■ GIVEN EXERCISE
Review the material and extract every line in which the word "picture" occurs.

■ PROVIDED INFORMATION
┏━━

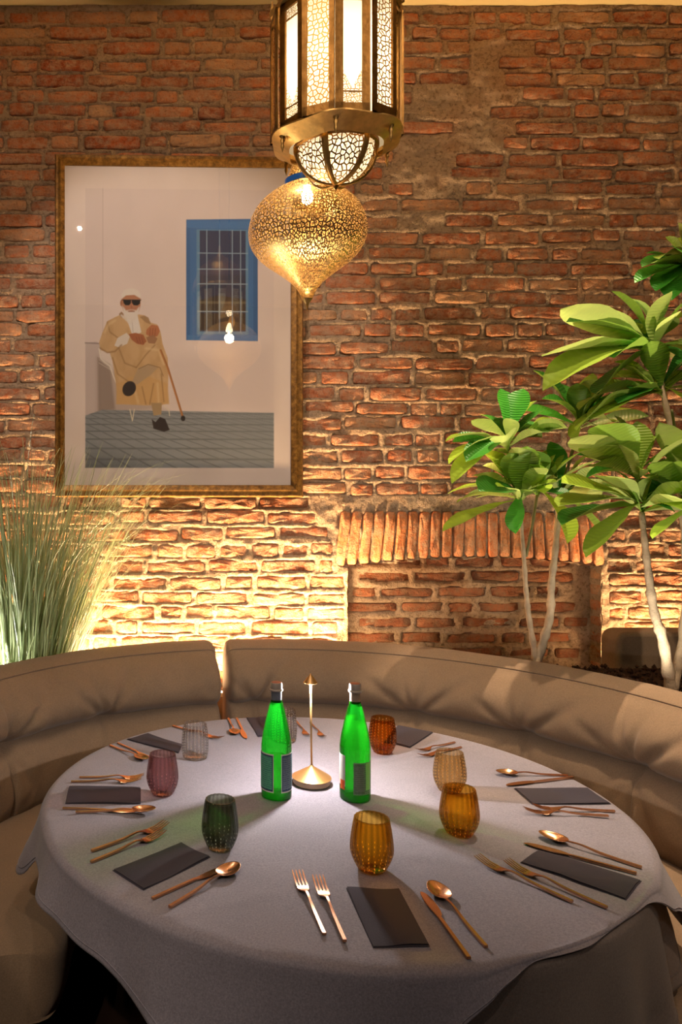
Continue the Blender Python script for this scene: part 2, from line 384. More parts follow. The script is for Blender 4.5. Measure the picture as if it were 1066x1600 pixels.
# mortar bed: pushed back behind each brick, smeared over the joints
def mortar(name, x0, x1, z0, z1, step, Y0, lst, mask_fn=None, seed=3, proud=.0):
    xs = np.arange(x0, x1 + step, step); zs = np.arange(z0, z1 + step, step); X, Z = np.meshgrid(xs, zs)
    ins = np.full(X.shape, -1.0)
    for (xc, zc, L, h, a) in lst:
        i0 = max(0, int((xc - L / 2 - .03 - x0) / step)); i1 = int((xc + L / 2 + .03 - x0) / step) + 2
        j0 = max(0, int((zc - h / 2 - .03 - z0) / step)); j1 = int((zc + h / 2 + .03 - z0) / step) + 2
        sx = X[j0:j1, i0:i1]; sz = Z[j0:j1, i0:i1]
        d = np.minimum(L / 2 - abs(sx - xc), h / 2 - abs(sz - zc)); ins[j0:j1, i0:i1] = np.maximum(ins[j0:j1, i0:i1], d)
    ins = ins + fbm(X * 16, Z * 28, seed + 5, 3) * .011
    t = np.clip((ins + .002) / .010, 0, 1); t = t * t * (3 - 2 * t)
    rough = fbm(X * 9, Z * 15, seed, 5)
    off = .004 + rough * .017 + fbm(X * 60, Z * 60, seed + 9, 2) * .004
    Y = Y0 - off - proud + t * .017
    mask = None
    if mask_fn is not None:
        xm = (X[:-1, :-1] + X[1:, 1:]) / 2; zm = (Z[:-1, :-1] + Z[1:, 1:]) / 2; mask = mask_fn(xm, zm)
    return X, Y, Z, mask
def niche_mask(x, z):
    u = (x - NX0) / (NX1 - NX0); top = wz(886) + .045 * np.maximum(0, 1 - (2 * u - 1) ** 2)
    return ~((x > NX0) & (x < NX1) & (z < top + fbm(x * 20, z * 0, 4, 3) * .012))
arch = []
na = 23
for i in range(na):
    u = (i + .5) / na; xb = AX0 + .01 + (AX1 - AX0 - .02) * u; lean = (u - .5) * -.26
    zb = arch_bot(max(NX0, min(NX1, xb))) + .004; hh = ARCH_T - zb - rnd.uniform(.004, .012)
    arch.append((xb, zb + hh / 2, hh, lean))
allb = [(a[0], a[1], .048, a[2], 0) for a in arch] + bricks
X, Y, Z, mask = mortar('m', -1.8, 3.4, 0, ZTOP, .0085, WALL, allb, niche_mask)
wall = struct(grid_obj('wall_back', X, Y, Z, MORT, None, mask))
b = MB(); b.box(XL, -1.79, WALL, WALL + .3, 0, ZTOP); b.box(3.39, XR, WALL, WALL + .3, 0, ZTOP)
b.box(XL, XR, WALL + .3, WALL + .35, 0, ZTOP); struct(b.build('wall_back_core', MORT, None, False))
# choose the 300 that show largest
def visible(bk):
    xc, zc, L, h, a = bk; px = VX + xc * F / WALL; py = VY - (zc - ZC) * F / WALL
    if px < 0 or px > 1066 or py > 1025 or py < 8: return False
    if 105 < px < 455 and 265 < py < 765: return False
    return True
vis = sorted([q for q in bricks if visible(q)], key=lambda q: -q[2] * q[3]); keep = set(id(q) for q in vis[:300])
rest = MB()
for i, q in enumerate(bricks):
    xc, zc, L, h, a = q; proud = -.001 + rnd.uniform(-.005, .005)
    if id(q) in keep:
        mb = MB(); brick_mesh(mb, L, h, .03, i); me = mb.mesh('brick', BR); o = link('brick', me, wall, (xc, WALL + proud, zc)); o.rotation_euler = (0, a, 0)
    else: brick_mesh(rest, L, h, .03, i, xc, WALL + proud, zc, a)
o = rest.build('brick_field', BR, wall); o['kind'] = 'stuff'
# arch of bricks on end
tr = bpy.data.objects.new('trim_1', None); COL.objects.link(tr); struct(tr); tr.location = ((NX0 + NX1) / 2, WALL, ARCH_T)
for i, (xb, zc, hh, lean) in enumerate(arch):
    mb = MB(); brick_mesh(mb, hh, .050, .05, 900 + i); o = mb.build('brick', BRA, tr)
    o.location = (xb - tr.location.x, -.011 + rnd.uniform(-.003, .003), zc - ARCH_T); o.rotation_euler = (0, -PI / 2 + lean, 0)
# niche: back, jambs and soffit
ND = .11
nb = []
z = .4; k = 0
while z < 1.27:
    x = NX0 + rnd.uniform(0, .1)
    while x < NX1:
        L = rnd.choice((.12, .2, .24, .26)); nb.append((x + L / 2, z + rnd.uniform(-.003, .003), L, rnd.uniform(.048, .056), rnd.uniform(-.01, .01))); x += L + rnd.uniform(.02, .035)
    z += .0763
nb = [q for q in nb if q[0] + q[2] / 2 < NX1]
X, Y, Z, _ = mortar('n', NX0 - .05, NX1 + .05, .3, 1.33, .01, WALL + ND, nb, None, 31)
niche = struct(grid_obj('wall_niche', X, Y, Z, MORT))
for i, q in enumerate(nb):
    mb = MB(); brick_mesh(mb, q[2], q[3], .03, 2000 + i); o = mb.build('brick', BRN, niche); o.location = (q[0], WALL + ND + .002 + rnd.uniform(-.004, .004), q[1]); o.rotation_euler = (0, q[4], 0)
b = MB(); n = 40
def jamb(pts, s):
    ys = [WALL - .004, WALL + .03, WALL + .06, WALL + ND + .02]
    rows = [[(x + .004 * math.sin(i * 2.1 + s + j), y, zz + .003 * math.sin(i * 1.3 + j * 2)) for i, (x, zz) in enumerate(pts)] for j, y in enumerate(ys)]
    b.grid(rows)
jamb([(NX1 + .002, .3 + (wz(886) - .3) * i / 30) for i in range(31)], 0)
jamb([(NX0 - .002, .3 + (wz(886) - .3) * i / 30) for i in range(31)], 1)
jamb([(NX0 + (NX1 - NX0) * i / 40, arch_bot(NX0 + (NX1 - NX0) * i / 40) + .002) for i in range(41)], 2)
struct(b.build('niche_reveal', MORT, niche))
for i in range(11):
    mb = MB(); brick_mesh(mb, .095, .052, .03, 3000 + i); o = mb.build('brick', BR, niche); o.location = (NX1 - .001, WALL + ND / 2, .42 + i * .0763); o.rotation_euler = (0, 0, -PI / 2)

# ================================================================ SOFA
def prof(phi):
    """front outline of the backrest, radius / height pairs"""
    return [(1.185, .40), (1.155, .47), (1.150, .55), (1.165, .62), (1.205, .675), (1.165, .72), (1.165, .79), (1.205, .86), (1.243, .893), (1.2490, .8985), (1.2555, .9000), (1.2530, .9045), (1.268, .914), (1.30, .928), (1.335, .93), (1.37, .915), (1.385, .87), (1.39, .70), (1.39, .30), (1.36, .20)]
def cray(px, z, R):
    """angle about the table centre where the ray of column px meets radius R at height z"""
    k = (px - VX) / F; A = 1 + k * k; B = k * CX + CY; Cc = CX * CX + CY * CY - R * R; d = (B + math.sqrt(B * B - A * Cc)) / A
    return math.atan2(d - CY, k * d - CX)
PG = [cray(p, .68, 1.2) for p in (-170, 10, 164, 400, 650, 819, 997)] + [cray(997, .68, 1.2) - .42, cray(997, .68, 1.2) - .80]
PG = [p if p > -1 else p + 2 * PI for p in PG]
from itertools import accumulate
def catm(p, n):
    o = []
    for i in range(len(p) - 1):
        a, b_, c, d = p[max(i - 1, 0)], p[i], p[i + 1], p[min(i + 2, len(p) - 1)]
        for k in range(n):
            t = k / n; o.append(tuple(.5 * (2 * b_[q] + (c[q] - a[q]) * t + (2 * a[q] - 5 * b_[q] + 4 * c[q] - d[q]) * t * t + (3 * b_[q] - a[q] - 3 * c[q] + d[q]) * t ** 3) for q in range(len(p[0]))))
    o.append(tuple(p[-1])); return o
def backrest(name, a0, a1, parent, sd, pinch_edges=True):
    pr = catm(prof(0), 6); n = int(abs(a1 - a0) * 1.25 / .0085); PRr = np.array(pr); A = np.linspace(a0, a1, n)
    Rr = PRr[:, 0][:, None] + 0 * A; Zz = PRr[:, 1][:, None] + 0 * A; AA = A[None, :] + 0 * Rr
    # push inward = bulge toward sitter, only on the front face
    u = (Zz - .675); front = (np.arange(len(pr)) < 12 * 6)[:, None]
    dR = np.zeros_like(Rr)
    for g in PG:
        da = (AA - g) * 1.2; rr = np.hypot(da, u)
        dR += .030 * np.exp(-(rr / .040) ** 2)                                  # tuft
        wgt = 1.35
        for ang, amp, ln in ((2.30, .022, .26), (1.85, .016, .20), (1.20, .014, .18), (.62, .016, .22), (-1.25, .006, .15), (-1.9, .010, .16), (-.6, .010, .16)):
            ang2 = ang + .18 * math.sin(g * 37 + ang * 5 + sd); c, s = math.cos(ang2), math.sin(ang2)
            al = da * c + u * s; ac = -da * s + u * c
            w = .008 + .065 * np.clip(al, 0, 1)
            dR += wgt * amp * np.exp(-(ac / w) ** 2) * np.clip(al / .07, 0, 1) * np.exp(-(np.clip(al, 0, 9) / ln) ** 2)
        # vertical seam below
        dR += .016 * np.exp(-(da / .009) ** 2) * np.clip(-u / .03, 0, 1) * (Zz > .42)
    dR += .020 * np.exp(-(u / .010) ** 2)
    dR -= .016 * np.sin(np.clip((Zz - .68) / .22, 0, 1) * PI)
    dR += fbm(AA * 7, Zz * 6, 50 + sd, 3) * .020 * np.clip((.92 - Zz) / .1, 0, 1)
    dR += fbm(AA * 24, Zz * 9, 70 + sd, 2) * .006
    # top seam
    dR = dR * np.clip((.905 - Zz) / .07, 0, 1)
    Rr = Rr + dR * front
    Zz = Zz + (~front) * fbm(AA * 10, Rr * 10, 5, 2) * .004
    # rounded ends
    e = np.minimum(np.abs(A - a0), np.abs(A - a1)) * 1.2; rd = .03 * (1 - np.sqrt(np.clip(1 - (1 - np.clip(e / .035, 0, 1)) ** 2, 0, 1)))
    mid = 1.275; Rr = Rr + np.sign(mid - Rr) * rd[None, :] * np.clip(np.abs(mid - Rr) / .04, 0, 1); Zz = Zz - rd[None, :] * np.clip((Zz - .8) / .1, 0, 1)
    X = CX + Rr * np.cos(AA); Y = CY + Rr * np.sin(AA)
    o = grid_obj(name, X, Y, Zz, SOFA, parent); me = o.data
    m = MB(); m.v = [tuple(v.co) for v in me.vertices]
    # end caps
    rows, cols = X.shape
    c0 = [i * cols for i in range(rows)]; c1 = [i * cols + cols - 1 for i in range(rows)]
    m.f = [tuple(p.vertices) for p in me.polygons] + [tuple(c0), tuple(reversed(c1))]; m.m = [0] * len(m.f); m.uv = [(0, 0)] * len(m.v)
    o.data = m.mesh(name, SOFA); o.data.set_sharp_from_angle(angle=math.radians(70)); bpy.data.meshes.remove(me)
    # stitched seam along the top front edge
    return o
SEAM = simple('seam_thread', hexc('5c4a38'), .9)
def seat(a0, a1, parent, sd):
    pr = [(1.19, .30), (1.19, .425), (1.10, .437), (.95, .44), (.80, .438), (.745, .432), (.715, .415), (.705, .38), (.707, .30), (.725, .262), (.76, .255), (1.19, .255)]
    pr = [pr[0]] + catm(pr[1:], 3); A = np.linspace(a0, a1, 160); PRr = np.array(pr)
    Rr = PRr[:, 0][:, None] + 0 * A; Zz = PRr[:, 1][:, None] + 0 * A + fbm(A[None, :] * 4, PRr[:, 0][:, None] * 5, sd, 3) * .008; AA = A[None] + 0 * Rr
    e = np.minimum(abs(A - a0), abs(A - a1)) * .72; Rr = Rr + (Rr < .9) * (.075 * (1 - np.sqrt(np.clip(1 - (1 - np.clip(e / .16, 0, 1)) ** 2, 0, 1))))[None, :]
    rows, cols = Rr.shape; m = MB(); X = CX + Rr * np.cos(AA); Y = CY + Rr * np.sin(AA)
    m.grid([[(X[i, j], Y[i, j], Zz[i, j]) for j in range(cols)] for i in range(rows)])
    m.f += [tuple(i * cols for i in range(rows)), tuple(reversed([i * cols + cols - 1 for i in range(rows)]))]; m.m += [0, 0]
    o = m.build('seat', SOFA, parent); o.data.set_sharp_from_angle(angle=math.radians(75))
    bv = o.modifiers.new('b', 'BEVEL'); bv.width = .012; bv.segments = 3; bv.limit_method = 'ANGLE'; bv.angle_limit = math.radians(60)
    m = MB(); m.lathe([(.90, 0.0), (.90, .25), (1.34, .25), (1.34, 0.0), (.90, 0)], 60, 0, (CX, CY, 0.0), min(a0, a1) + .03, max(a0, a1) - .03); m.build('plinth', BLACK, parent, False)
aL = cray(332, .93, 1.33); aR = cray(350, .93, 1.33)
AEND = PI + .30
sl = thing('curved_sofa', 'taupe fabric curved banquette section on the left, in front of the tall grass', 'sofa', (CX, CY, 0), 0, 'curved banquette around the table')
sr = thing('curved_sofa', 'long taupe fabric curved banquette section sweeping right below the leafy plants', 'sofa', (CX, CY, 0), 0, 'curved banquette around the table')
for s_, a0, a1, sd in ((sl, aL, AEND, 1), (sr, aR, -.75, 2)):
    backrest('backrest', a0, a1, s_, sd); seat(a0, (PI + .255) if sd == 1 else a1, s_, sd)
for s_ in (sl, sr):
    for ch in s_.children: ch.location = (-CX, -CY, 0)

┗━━
┏━━

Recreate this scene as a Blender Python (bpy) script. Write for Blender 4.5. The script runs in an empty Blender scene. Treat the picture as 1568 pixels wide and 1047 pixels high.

┗━━

■ SOLUTION FOR THIS PROBLEM
Continue the Blender Python script for this scene: part 2, from line 384. More parts follow. The script is for Blender 4.5. Measure the picture as if it were 1066x1600 pixels.
Recreate this scene as a Blender Python (bpy) script. Write for Blender 4.5. The script runs in an empty Blender scene. Treat the picture as 1568 pixels wide and 1047 pixels high.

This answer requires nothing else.